Ou seja, todo o mundo qualificou o que aconteceu em Honduras como golpe de Estado.
FOLHA - Portanto, o sr. apenas
aceitará um resultado favorável no
Congresso?
ZELAYA - Não posso explicar
mais para que você entenda.
Não é o meu cargo que está em
discussão. É a restituição da democracia e do país. Apenas o
povo pode retirar o meu cargo.
FOLHA - O sr. pretende continuar
na embaixada enquanto não haja
resultado?
ZELAYA - Eu estou aqui sob a
proteção do Brasil, e o Brasil está me dando essa proteção.
FOLHA - O sr. tem alguma ideia do
que Thomas Shannon disse a [Roberto] Micheletti para que mudasse
tão rápido de opinião?
ZELAYA - Você é um jornalista
constante, metódico e que usa
muito a imaginação. Eu entendo que há um momento em que
se pode valorizar, numa sociedade, os interesses sociais e os
particulares. Nesse caso, a avaliação em Honduras deveria ser
em seu conjunto, incluindo Micheletti, e os interesses gerais,
interesses de toda a sociedade
hondurenha.
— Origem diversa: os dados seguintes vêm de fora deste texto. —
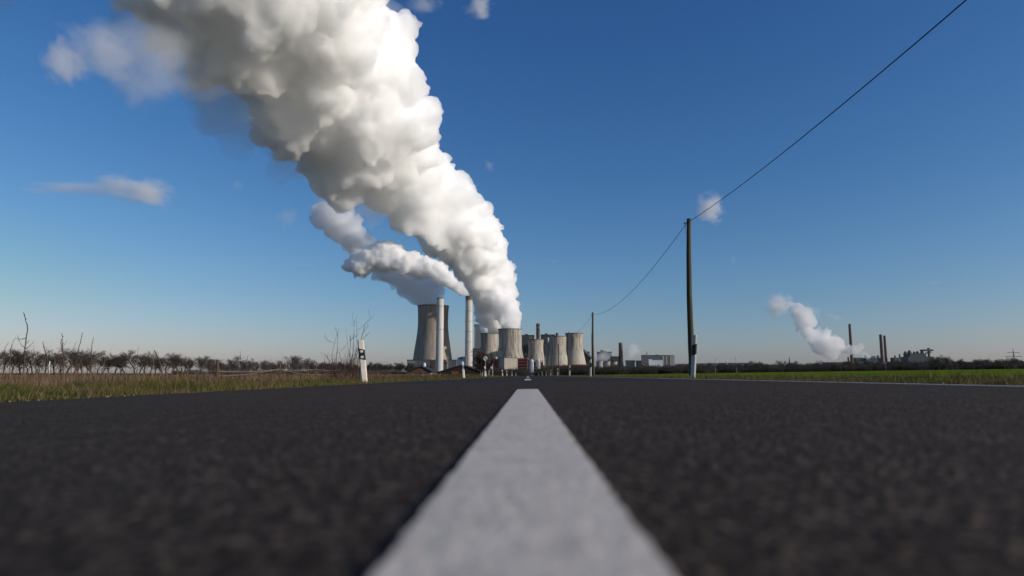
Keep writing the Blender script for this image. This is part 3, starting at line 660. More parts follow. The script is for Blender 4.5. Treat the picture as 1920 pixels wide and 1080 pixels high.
weed([(169, 716), (170, 690), (171, 660), (173, 645), (175, 632)], 10, 'slender dead weed with a curving tip, thick at its foot', [((171, 668), (179, 658)), ((172, 664), (166, 654))], 0.008)
weed([(180, 716), (178, 690), (182, 672), (185, 664)], 12, 'short dead weed beside the slender curving one', r=0.005)
weed([(262, 716), (255, 690), (247, 668), (240, 662), (230, 663)], 12, 'dead weed arching over to the left like a hook', r=0.005)
weed([(258, 716), (258, 690), (258, 668), (260, 649)], 12, 'upright dead weed beside the hooked one', r=0.005)
weed([(312, 716), (303, 690), (295, 668), (290, 656), (287, 664)], 11, 'pale dead weed leaning left with a drooping tip', [((300, 680), (308, 668))], 0.008)
weed([(320, 716), (312, 700), (301, 680), (292, 664)], 11.4, 'second pale dead weed leaning close along the drooping one', r=0.006)
weed([(353, 716), (352, 695), (349, 680), (348, 667)], 12, 'dead weed carrying a dark round seed head', r=0.007, buds=True)
weed([(452, 714), (451, 695), (451, 675), (450, 657)], 20, 'straight thin dead weed above the reed clump', r=0.009)
weed([(462, 714), (461, 695), (463, 675), (465, 666)], 20, 'thin dead weed with a hooked tip above the reed clump', r=0.009)

def shrub(px, yt, Y, stems, lb, seed):
    g = random.Random(seed); x = X(px, Y); g0 = gh(x, Y); segs = []; o = Vector((x, Y, g0))
    def twigs(p, d, ln, r, lv):
        q = p
        for k in range(3):
            d = (d + Vector((g.gauss(0, .12), g.gauss(0, .12), .05))).normalized(); q2 = q + d * ln / 3; segs.append((tuple(q), tuple(q2), max(r, .0028), max(r * .8, .0028))); q = q2; r *= .8
            if lv < 3:
                for _ in range(1 if g.random() < .75 else 2):
                    a = g.random() * 6.283; e = (d * 0.6 + Vector((math.cos(a), math.sin(a) * .8, g.uniform(.1, .9))) * 0.7).normalized(); twigs(q, e, ln * g.uniform(.3, .55), r * .6, lv + 1)
    for pts in stems:
        W = [at(a, b_, Y + g.uniform(-.25, .25)) - o for a, b_ in pts]; r = 0.011
        for p, q in zip(W[:-1], W[1:]):
            segs.append((tuple(p), tuple(q), r, r * .7)); r *= .66
            for _ in range(1): t = p.lerp(q, g.random()); a = g.random() * 6.283; twigs(t, Vector((math.cos(a), math.sin(a), g.uniform(.4, 1.4))).normalized(), (q - p).length * g.uniform(.35, .8), r * .6, 2)
    for _ in range(26):
        a = g.random() * 6.283; rr = g.random() * 0.45; p = Vector((rr * math.cos(a) * 1.4, rr * math.sin(a), 0)); twigs(p, Vector((g.gauss(0, .3), g.gauss(0, .3), 1)).normalized(), g.uniform(.3, .75), .007, 2)
    V, Fq = seg_mesh(segs, 4); tag(link('bare_shrub', np_mesh('bare_shrub', V, Fq, MATS['twig_red']), None, o), lb, 'shrub', 'bare shrubs beside the marker post')
shrub(628, 620, 21, [[(629, 712), (626, 690), (622, 665), (632, 625)], [(624, 712), (617, 676), (607, 662)], [(632, 712), (630, 680), (632, 660), (634, 618)], [(640, 712), (638, 680), (637, 660)]], 'low leafless shrub, dense at the foot, left of the taller bare sapling', 3)
shrub(657, 602, 20, [[(656, 712), (657, 690), (658, 680), (652, 650), (648, 613)], [(657, 690), (664, 672), (669, 650), (669, 602)], [(658, 685), (662, 660), (664, 620)], [(660, 690), (672, 668), (682, 655)], [(657, 700), (656, 660), (658, 630)], [(664, 680), (676, 640), (684, 610)]], 'taller leafless sapling forking just behind the nearest left marker post', 4)

# ------------------------------------------------------------------ birch, sign and small sign post
Yb = 135; x = X(908, Yb); root = empty('birch_tree', (x, Yb, gh(x, Yb) - 0.1), 'bare reddish birch tree with pale trunks behind the round sign', 'tree')
H = Z(649, Yb, 908) - gh(x, Yb); L1, T1 = [], []
for k, (dx, hs) in enumerate(((0, 1.0), (-0.9, 0.86), (1.0, 0.9), (-1.7, .7), (1.9, .66))):
    li, tw = grow(90 + k, H * hs, levels=4, kids=(14, 6, 5, 4), rmin=0.016, r0=0.016, spread=0.62, trunk=0.12, lenf=0.5, droop=0.6, upw=0.12)
    sh = lambda s: ((s[0][0] + dx * .5, s[0][1], s[0][2]), (s[1][0] + dx * .5, s[1][1], s[1][2]), s[2], s[3]); L1 += [sh(s) for s in li]; T1 += [sh(s) for s in tw]
V, Fq = seg_mesh(L1, 5); link('trunk', np_mesh('trunk', V, Fq, MATS['birch_bark']), root)
V, Fq = seg_mesh(T1, 3); link('crown', np_mesh('crown', V, Fq, MATS['twig_red']), root)
Ys = 96; x = X(910, Ys); g0 = gh(x, Ys); zc = Z(672, Ys, 910) - g0
root = empty('road_sign', (x, Ys, g0), 'round white derestriction sign with a black diagonal bar on a thin post', 'road sign')
mb = MB(); mb.lathe([(0.035, -0.1), (0.035, zc)], 10); mb.build('post', MATS['galvanised'], root)
q = MB(); q.lathe([(0.30, 0), (0.31, 0.006), (0.31, 0.018), (0.30, 0.02)], 32); q.v = [(a, -0.05 - c, b_ + zc) for a, b_, c in q.v]; q.build('sign_disc', MATS['paint_white'], root)
q = MB()
for d in (-0.06, -0.03, 0, 0.03, 0.06):
    q.box((d * .7, -0.0735, zc + d * .7), (0.016, 0.003, 0.58), M=Matrix.Rotation(R(-52), 3, 'Y'))
q.build('diagonal_bar', MATS['post_black'], root)
Ys = 76; x = X(923.5, Ys); g0 = gh(x, Ys); zc = Z(683, Ys, 924) - g0
root = empty('small_sign', (x, Ys, g0), 'thin grey post with a small square plate, right of the birch', 'sign')
mb = MB(); mb.lathe([(0.04, -0.1), (0.04, zc)], 10); mb.build('post', MATS['galvanised'], root)
mb = MB(); mb.box((-0.1, -0.06, zc * .74), (0.2, 0.01, 0.22)); mb.build('plate', MATS['paint_white'], root)
x = X(91, 95); mb = MB(); mb.lathe([(0.07, -0.1), (0.07, Z(677, 95, 91) - gh(x, 95) - .05), (0.04, Z(677, 95, 91) - gh(x, 95))], 10)
tag(mb.build('boundary_post', MATS['paint_white'], loc=(x, 95, gh(x, 95))), 'white boundary post in front of the far tree row', 'post')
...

Imagino que essa
prática tenha versado sobre esse campo.
FOLHA - Como ficará o ambiente
político do país com a sua eventual
restituição?
ZELAYA - As minhas duas metas, caso o acordo político no
Congresso se concretize, serão
a realização de eleições livres,
em igualdade e em transparência, e que possamos voltar a incorporar Honduras na OEA
[Organização dos Estados
Americanos] e que todos os
países voltem a abrir relações
com Honduras. Ao mesmo
tempo, recuperar os fundos paralisados [o corte de repasses
de instituições multilaterais e
dos EUA]. A paz retornará a
Honduras.
FOLHA - Como compor um gabinete para tão pouco tempo?
ZELAYA - Um gabinete se faz em
dois dias. Sou um político com
bastante experiência, tenho 20
anos nesse trabalho. Na minha
vida privada, sou empresário. É
um gabinete para terminar o
governo, não é para administrar o país, como se eu estivesse
começando a administração.
FOLHA - No longo prazo, o senhor
pensa em criar um novo partido e
em impulsionar a reforma da Constituição [estopim de sua deposição]?
ZELAYA - Não acredito. No momento, não tenho um estado de
ânimo nesse sentido planejado,
nem nada. No momento, quero
terminar o meu governo lutando, se me restituírem. Se não
me restituírem, continuarei lutando pelo que acredito.